INSTRUCTIONS TO FOLLOW - Extract the full listing below without altering a single character.

▼

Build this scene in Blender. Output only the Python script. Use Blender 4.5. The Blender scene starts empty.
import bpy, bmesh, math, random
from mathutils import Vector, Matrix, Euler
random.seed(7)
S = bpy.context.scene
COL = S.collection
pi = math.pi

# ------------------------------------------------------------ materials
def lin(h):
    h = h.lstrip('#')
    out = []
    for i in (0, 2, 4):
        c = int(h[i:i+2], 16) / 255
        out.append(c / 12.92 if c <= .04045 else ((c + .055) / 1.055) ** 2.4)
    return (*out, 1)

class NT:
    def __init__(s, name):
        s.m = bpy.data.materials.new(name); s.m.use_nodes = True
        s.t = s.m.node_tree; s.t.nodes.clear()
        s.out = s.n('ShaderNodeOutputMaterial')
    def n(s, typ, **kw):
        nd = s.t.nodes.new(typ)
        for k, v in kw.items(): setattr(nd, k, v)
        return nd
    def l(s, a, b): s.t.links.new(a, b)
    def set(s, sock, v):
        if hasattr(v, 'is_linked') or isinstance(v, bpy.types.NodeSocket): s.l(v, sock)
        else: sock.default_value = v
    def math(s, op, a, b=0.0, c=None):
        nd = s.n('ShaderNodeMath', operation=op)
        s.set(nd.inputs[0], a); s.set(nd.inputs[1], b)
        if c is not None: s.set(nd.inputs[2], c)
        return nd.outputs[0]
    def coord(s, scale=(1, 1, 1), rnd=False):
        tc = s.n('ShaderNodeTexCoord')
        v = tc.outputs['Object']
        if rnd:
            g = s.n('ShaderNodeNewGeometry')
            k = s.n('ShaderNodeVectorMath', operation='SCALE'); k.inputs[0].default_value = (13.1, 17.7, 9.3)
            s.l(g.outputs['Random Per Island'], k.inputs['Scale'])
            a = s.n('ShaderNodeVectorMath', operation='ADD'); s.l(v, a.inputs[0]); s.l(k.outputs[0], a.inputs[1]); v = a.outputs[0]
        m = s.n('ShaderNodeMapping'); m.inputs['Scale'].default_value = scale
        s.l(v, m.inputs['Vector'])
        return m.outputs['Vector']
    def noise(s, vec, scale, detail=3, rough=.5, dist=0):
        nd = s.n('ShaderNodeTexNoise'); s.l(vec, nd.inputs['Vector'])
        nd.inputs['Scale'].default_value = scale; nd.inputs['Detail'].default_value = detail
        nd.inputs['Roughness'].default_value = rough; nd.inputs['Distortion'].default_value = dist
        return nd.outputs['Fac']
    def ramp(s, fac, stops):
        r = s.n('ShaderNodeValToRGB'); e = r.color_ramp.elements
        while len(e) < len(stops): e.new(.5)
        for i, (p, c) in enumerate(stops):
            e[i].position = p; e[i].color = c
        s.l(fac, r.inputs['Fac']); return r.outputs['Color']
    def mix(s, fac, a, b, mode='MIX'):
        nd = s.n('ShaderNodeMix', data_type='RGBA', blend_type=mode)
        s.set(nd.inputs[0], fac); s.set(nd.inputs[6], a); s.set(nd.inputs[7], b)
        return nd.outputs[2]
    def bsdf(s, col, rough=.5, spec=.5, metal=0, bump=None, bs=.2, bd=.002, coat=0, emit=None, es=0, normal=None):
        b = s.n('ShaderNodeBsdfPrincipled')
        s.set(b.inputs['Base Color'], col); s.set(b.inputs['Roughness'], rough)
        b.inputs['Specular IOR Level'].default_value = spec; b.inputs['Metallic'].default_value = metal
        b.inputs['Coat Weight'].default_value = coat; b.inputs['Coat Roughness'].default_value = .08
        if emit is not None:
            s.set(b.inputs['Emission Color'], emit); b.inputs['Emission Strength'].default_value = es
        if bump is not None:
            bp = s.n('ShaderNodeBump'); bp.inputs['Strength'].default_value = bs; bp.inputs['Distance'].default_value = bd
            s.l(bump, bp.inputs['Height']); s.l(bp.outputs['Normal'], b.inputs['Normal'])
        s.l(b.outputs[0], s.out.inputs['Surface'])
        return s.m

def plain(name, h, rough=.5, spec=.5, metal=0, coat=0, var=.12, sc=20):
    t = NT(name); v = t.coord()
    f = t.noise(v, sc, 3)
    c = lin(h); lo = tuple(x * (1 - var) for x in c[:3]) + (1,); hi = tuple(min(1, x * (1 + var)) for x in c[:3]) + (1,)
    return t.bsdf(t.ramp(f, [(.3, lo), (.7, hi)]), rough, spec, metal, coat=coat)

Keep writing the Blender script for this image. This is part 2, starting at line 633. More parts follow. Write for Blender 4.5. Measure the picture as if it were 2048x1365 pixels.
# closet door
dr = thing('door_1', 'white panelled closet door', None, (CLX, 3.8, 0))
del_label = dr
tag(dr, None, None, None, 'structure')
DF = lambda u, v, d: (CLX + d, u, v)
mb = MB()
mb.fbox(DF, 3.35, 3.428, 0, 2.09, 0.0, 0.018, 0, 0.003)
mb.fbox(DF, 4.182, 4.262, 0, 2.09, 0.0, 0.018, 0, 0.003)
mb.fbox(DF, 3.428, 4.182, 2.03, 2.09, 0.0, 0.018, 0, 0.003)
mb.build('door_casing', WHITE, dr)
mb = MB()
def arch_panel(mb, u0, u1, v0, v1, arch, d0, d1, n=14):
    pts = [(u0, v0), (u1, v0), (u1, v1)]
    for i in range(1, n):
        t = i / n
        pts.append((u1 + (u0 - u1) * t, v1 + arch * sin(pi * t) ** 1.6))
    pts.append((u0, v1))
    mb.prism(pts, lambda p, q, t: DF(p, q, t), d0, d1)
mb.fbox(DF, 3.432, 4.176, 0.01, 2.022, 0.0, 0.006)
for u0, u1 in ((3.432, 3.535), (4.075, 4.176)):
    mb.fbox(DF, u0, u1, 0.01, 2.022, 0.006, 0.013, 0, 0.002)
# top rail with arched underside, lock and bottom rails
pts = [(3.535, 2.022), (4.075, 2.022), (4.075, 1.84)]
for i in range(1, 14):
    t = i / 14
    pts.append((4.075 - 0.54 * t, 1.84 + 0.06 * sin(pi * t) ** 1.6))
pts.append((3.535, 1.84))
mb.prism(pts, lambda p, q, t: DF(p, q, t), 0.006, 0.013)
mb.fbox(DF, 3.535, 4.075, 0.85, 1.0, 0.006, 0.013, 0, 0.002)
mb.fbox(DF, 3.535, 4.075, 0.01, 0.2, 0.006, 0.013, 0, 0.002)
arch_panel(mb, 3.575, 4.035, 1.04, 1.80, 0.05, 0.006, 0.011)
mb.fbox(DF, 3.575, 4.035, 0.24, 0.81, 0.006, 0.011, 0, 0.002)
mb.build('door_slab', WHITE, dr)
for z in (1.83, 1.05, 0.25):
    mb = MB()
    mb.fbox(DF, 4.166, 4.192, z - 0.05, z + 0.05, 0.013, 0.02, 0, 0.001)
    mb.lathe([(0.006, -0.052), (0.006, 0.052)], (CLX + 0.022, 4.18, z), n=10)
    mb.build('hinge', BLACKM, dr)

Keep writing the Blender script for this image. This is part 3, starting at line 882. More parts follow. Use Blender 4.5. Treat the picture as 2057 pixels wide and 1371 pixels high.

▲

FULL RESPONSE -
Build this scene in Blender. Output only the Python script. Use Blender 4.5. The Blender scene starts empty.
import bpy, bmesh, math, random
from mathutils import Vector, Matrix, Euler
random.seed(7)
S = bpy.context.scene
COL = S.collection
pi = math.pi

# ------------------------------------------------------------ materials
def lin(h):
    h = h.lstrip('#')
    out = []
    for i in (0, 2, 4):
        c = int(h[i:i+2], 16) / 255
        out.append(c / 12.92 if c <= .04045 else ((c + .055) / 1.055) ** 2.4)
    return (*out, 1)

class NT:
    def __init__(s, name):
        s.m = bpy.data.materials.new(name); s.m.use_nodes = True
        s.t = s.m.node_tree; s.t.nodes.clear()
        s.out = s.n('ShaderNodeOutputMaterial')
    def n(s, typ, **kw):
        nd = s.t.nodes.new(typ)
        for k, v in kw.items(): setattr(nd, k, v)
        return nd
    def l(s, a, b): s.t.links.new(a, b)
    def set(s, sock, v):
        if hasattr(v, 'is_linked') or isinstance(v, bpy.types.NodeSocket): s.l(v, sock)
        else: sock.default_value = v
    def math(s, op, a, b=0.0, c=None):
        nd = s.n('ShaderNodeMath', operation=op)
        s.set(nd.inputs[0], a); s.set(nd.inputs[1], b)
        if c is not None: s.set(nd.inputs[2], c)
        return nd.outputs[0]
    def coord(s, scale=(1, 1, 1), rnd=False):
        tc = s.n('ShaderNodeTexCoord')
        v = tc.outputs['Object']
        if rnd:
            g = s.n('ShaderNodeNewGeometry')
            k = s.n('ShaderNodeVectorMath', operation='SCALE'); k.inputs[0].default_value = (13.1, 17.7, 9.3)
            s.l(g.outputs['Random Per Island'], k.inputs['Scale'])
            a = s.n('ShaderNodeVectorMath', operation='ADD'); s.l(v, a.inputs[0]); s.l(k.outputs[0], a.inputs[1]); v = a.outputs[0]
        m = s.n('ShaderNodeMapping'); m.inputs['Scale'].default_value = scale
        s.l(v, m.inputs['Vector'])
        return m.outputs['Vector']
    def noise(s, vec, scale, detail=3, rough=.5, dist=0):
        nd = s.n('ShaderNodeTexNoise'); s.l(vec, nd.inputs['Vector'])
        nd.inputs['Scale'].default_value = scale; nd.inputs['Detail'].default_value = detail
        nd.inputs['Roughness'].default_value = rough; nd.inputs['Distortion'].default_value = dist
        return nd.outputs['Fac']
    def ramp(s, fac, stops):
        r = s.n('ShaderNodeValToRGB'); e = r.color_ramp.elements
        while len(e) < len(stops): e.new(.5)
        for i, (p, c) in enumerate(stops):
            e[i].position = p; e[i].color = c
        s.l(fac, r.inputs['Fac']); return r.outputs['Color']
    def mix(s, fac, a, b, mode='MIX'):
        nd = s.n('ShaderNodeMix', data_type='RGBA', blend_type=mode)
        s.set(nd.inputs[0], fac); s.set(nd.inputs[6], a); s.set(nd.inputs[7], b)
        return nd.outputs[2]
    def bsdf(s, col, rough=.5, spec=.5, metal=0, bump=None, bs=.2, bd=.002, coat=0, emit=None, es=0, normal=None):
        b = s.n('ShaderNodeBsdfPrincipled')
        s.set(b.inputs['Base Color'], col); s.set(b.inputs['Roughness'], rough)
        b.inputs['Specular IOR Level'].default_value = spec; b.inputs['Metallic'].default_value = metal
        b.inputs['Coat Weight'].default_value = coat; b.inputs['Coat Roughness'].default_value = .08
        if emit is not None:
            s.set(b.inputs['Emission Color'], emit); b.inputs['Emission Strength'].default_value = es
        if bump is not None:
            bp = s.n('ShaderNodeBump'); bp.inputs['Strength'].default_value = bs; bp.inputs['Distance'].default_value = bd
            s.l(bump, bp.inputs['Height']); s.l(bp.outputs['Normal'], b.inputs['Normal'])
        s.l(b.outputs[0], s.out.inputs['Surface'])
        return s.m

def plain(name, h, rough=.5, spec=.5, metal=0, coat=0, var=.12, sc=20):
    t = NT(name); v = t.coord()
    f = t.noise(v, sc, 3)
    c = lin(h); lo = tuple(x * (1 - var) for x in c[:3]) + (1,); hi = tuple(min(1, x * (1 + var)) for x in c[:3]) + (1,)
    return t.bsdf(t.ramp(f, [(.3, lo), (.7, hi)]), rough, spec, metal, coat=coat)

Keep writing the Blender script for this image. This is part 2, starting at line 633. More parts follow. Write for Blender 4.5. Measure the picture as if it were 2048x1365 pixels.
# closet door
dr = thing('door_1', 'white panelled closet door', None, (CLX, 3.8, 0))
del_label = dr
tag(dr, None, None, None, 'structure')
DF = lambda u, v, d: (CLX + d, u, v)
mb = MB()
mb.fbox(DF, 3.35, 3.428, 0, 2.09, 0.0, 0.018, 0, 0.003)
mb.fbox(DF, 4.182, 4.262, 0, 2.09, 0.0, 0.018, 0, 0.003)
mb.fbox(DF, 3.428, 4.182, 2.03, 2.09, 0.0, 0.018, 0, 0.003)
mb.build('door_casing', WHITE, dr)
mb = MB()
def arch_panel(mb, u0, u1, v0, v1, arch, d0, d1, n=14):
    pts = [(u0, v0), (u1, v0), (u1, v1)]
    for i in range(1, n):
        t = i / n
        pts.append((u1 + (u0 - u1) * t, v1 + arch * sin(pi * t) ** 1.6))
    pts.append((u0, v1))
    mb.prism(pts, lambda p, q, t: DF(p, q, t), d0, d1)
mb.fbox(DF, 3.432, 4.176, 0.01, 2.022, 0.0, 0.006)
for u0, u1 in ((3.432, 3.535), (4.075, 4.176)):
    mb.fbox(DF, u0, u1, 0.01, 2.022, 0.006, 0.013, 0, 0.002)
# top rail with arched underside, lock and bottom rails
pts = [(3.535, 2.022), (4.075, 2.022), (4.075, 1.84)]
for i in range(1, 14):
    t = i / 14
    pts.append((4.075 - 0.54 * t, 1.84 + 0.06 * sin(pi * t) ** 1.6))
pts.append((3.535, 1.84))
mb.prism(pts, lambda p, q, t: DF(p, q, t), 0.006, 0.013)
mb.fbox(DF, 3.535, 4.075, 0.85, 1.0, 0.006, 0.013, 0, 0.002)
mb.fbox(DF, 3.535, 4.075, 0.01, 0.2, 0.006, 0.013, 0, 0.002)
arch_panel(mb, 3.575, 4.035, 1.04, 1.80, 0.05, 0.006, 0.011)
mb.fbox(DF, 3.575, 4.035, 0.24, 0.81, 0.006, 0.011, 0, 0.002)
mb.build('door_slab', WHITE, dr)
for z in (1.83, 1.05, 0.25):
    mb = MB()
    mb.fbox(DF, 4.166, 4.192, z - 0.05, z + 0.05, 0.013, 0.02, 0, 0.001)
    mb.lathe([(0.006, -0.052), (0.006, 0.052)], (CLX + 0.022, 4.18, z), n=10)
    mb.build('hinge', BLACKM, dr)

Keep writing the Blender script for this image. This is part 3, starting at line 882. More parts follow. Use Blender 4.5. Treat the picture as 2057 pixels wide and 1371 pixels high.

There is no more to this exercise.